## Supplied information
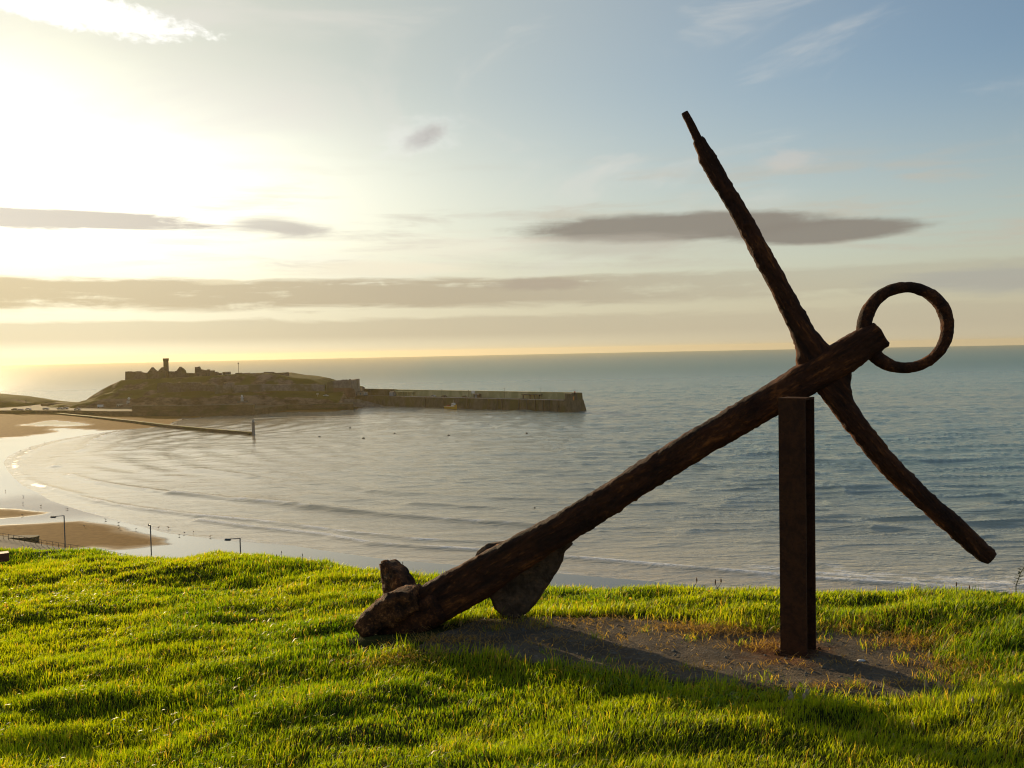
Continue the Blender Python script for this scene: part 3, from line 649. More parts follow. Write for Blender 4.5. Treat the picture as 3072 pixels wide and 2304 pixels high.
# dry straw lying at the slab's edges
def straw(n, cx, cy, sx, sy, hmax=0.06, seed=1):
    r = np.random.default_rng(seed); x = cx + r.normal(0, sx, n); y = cy + r.normal(0, sy, n)
    th = r.random(n) * 2 * math.pi; lm = 0.6 + r.random(n) * 2.6
    return x, y, 0.015 + hmax * r.random(n) ** 1.5, np.stack([np.cos(th) * lm, np.sin(th) * lm * 0.6], -1)
sets = []
for i, (px, py, sx2, sy2, cnt) in enumerate([(2760, 1945, .16, .10, 900), (2850, 2030, .10, .12, 500), (2180, 1905, .16, .06, 700), (2060, 1895, .18, .05, 400), (1750, 1880, .3, .08, 350), (2300, 1955, .10, .05, 250), (2560, 1900, .16, .05, 500), (1330, 1925, .16, .05, 350), (1180, 1975, .16, .05, 350), (1500, 1880, .2, .08, 300), (2050, 1950, .45, .10, 260), (2450, 2010, .3, .08, 160), (1700, 1930, .3, .07, 220), (2500, 2080, .35, .03, 260), (1950, 2020, .35, .03, 220)]):
    q = at_z(px, py, G0 - 0.06); sets.append(straw(cnt, q.x, q.y, sx2, sy2, 0.05, 200 + i))
x = np.concatenate([s_[0] for s_ in sets]); y = np.concatenate([s_[1] for s_ in sets]); hh = np.concatenate([s_[2] for s_ in sets]); ll = np.concatenate([s_[3] for s_ in sets])
tag(blades('dry_straw', np.stack([x, y, ground(x, y) + 0.018], -1), hh, np.full(len(x), 0.0032), ll, RNG.random(len(x)) * 3.14, RNG.random(len(x)), RNG.random(len(x)), M['straw'], droop=0.30), 'dry orange straw and dead grass along the edges of the concrete', 'straw', kind='stuff')
rt = np.random.default_rng(91); tx, ty = [], []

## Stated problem
Make an exact copy of the whole listing, but don't bring over any pictures.

## Finished task
Continue the Blender Python script for this scene: part 3, from line 649. More parts follow. Write for Blender 4.5. Treat the picture as 3072 pixels wide and 2304 pixels high.
# dry straw lying at the slab's edges
def straw(n, cx, cy, sx, sy, hmax=0.06, seed=1):
    r = np.random.default_rng(seed); x = cx + r.normal(0, sx, n); y = cy + r.normal(0, sy, n)
    th = r.random(n) * 2 * math.pi; lm = 0.6 + r.random(n) * 2.6
    return x, y, 0.015 + hmax * r.random(n) ** 1.5, np.stack([np.cos(th) * lm, np.sin(th) * lm * 0.6], -1)
sets = []
for i, (px, py, sx2, sy2, cnt) in enumerate([(2760, 1945, .16, .10, 900), (2850, 2030, .10, .12, 500), (2180, 1905, .16, .06, 700), (2060, 1895, .18, .05, 400), (1750, 1880, .3, .08, 350), (2300, 1955, .10, .05, 250), (2560, 1900, .16, .05, 500), (1330, 1925, .16, .05, 350), (1180, 1975, .16, .05, 350), (1500, 1880, .2, .08, 300), (2050, 1950, .45, .10, 260), (2450, 2010, .3, .08, 160), (1700, 1930, .3, .07, 220), (2500, 2080, .35, .03, 260), (1950, 2020, .35, .03, 220)]):
    q = at_z(px, py, G0 - 0.06); sets.append(straw(cnt, q.x, q.y, sx2, sy2, 0.05, 200 + i))
x = np.concatenate([s_[0] for s_ in sets]); y = np.concatenate([s_[1] for s_ in sets]); hh = np.concatenate([s_[2] for s_ in sets]); ll = np.concatenate([s_[3] for s_ in sets])
tag(blades('dry_straw', np.stack([x, y, ground(x, y) + 0.018], -1), hh, np.full(len(x), 0.0032), ll, RNG.random(len(x)) * 3.14, RNG.random(len(x)), RNG.random(len(x)), M['straw'], droop=0.30), 'dry orange straw and dead grass along the edges of the concrete', 'straw', kind='stuff')
rt = np.random.default_rng(91); tx, ty = [], []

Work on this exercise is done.